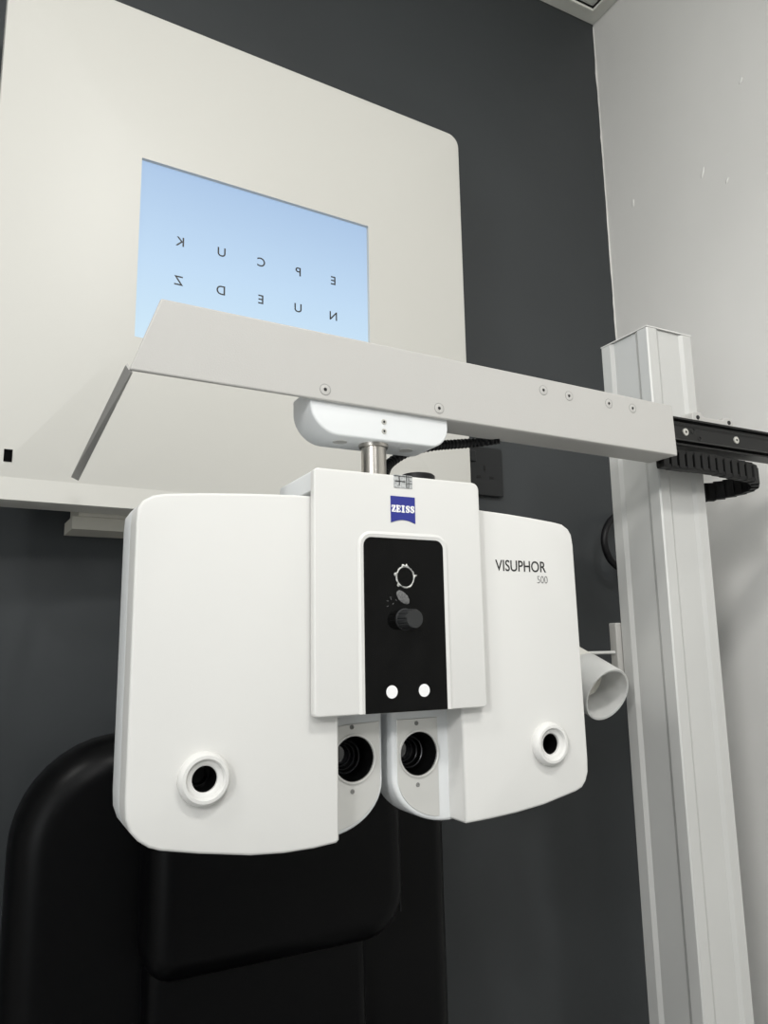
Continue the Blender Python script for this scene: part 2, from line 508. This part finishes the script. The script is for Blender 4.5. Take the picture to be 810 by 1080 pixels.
# slab lettering
SK = 0
def stroke(bm, pts, w, y):
    for (xa,za),(xb,zb) in zip(pts[:-1],pts[1:]):
        d = Vector((xb-xa,zb-za)); 
        if d.length < 1e-9: continue
        d.normalize(); nn = Vector((-d.y,d.x))*w/2; e = d*w*.25
        q = [(xa-e.x+nn.x,za-e.y+nn.y),(xa-e.x-nn.x,za-e.y-nn.y),(xb+e.x-nn.x,zb+e.y-nn.y),(xb+e.x+nn.x,zb+e.y+nn.y)]
        global SK
        SK += 1
        prism(bm, q, y-.0003-.00002*(SK % 11), y+.0001)
def letters(word, cx, zc, W, H, y, bm):
    n = len(word); cw = W/n
    ths, thk = H*.15, H*.30
    for i, ch in enumerate(word):
        x = cx-W/2+cw*(i+.5); w = cw*.86
        f = (1.0+.0*(i))
        T = lambda u, v: (x+w*(u-.5), zc+H*f*(v-.5))
        if ch == 'Z':
            stroke(bm,[T(.08,.93),T(.92,.93)],ths,y); stroke(bm,[T(.08,.07),T(.92,.07)],ths,y)
            stroke(bm,[T(.76,.86),T(.22,.14)],thk,y); stroke(bm,[T(.06,.93),T(.06,.68)],ths*.8,y); stroke(bm,[T(.94,.07),T(.94,.32)],ths*.8,y)
        if ch == 'E':
            stroke(bm,[T(.26,.03),T(.26,.97)],thk,y)
            for v in (.93,.07): stroke(bm,[T(.04,v),T(.92,v)],ths,y)
            stroke(bm,[T(.26,.5),T(.7,.5)],ths,y); stroke(bm,[T(.93,.93),T(.93,.70)],ths*.8,y); stroke(bm,[T(.93,.07),T(.93,.30)],ths*.8,y); stroke(bm,[T(.7,.38),T(.7,.62)],ths*.7,y)
        if ch == 'I':
            stroke(bm,[T(.5,.03),T(.5,.97)],thk,y)
            for v in (.93,.07): stroke(bm,[T(.14,v),T(.86,v)],ths,y)
        if ch == 'S':
            stroke(bm,[T(.88,.72),T(.80,.90),T(.50,.95),T(.24,.90)],ths*1.1,y)
            stroke(bm,[T(.20,.82),T(.26,.64),T(.74,.38),T(.80,.20)],thk,y)
            stroke(bm,[T(.76,.10),T(.5,.05),T(.2,.10),T(.12,.28)],ths*1.1,y)
            stroke(bm,[T(.90,.95),T(.90,.66)],ths*.7,y); stroke(bm,[T(.10,.05),T(.10,.34)],ths*.7,y)
b = BM(); letters('ZEISS', (bx0+bx1)/2, 1.4243, .0243, .0063, PY-.0005, b)
obj('lettering', b, M_white, badge, smooth=False)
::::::
Goal of the exercise: Using the material above, set down every line exactly, but skip the pictures.

Response to the exercise:
Continue the Blender Python script for this scene: part 2, from line 508. This part finishes the script. The script is for Blender 4.5. Take the picture to be 810 by 1080 pixels.
# slab lettering
SK = 0
def stroke(bm, pts, w, y):
    for (xa,za),(xb,zb) in zip(pts[:-1],pts[1:]):
        d = Vector((xb-xa,zb-za)); 
        if d.length < 1e-9: continue
        d.normalize(); nn = Vector((-d.y,d.x))*w/2; e = d*w*.25
        q = [(xa-e.x+nn.x,za-e.y+nn.y),(xa-e.x-nn.x,za-e.y-nn.y),(xb+e.x-nn.x,zb+e.y-nn.y),(xb+e.x+nn.x,zb+e.y+nn.y)]
        global SK
        SK += 1
        prism(bm, q, y-.0003-.00002*(SK % 11), y+.0001)
def letters(word, cx, zc, W, H, y, bm):
    n = len(word); cw = W/n
    ths, thk = H*.15, H*.30
    for i, ch in enumerate(word):
        x = cx-W/2+cw*(i+.5); w = cw*.86
        f = (1.0+.0*(i))
        T = lambda u, v: (x+w*(u-.5), zc+H*f*(v-.5))
        if ch == 'Z':
            stroke(bm,[T(.08,.93),T(.92,.93)],ths,y); stroke(bm,[T(.08,.07),T(.92,.07)],ths,y)
            stroke(bm,[T(.76,.86),T(.22,.14)],thk,y); stroke(bm,[T(.06,.93),T(.06,.68)],ths*.8,y); stroke(bm,[T(.94,.07),T(.94,.32)],ths*.8,y)
        if ch == 'E':
            stroke(bm,[T(.26,.03),T(.26,.97)],thk,y)
            for v in (.93,.07): stroke(bm,[T(.04,v),T(.92,v)],ths,y)
            stroke(bm,[T(.26,.5),T(.7,.5)],ths,y); stroke(bm,[T(.93,.93),T(.93,.70)],ths*.8,y); stroke(bm,[T(.93,.07),T(.93,.30)],ths*.8,y); stroke(bm,[T(.7,.38),T(.7,.62)],ths*.7,y)
        if ch == 'I':
            stroke(bm,[T(.5,.03),T(.5,.97)],thk,y)
            for v in (.93,.07): stroke(bm,[T(.14,v),T(.86,v)],ths,y)
        if ch == 'S':
            stroke(bm,[T(.88,.72),T(.80,.90),T(.50,.95),T(.24,.90)],ths*1.1,y)
            stroke(bm,[T(.20,.82),T(.26,.64),T(.74,.38),T(.80,.20)],thk,y)
            stroke(bm,[T(.76,.10),T(.5,.05),T(.2,.10),T(.12,.28)],ths*1.1,y)
            stroke(bm,[T(.90,.95),T(.90,.66)],ths*.7,y); stroke(bm,[T(.10,.05),T(.10,.34)],ths*.7,y)
b = BM(); letters('ZEISS', (bx0+bx1)/2, 1.4243, .0243, .0063, PY-.0005, b)
obj('lettering', b, M_white, badge, smooth=False)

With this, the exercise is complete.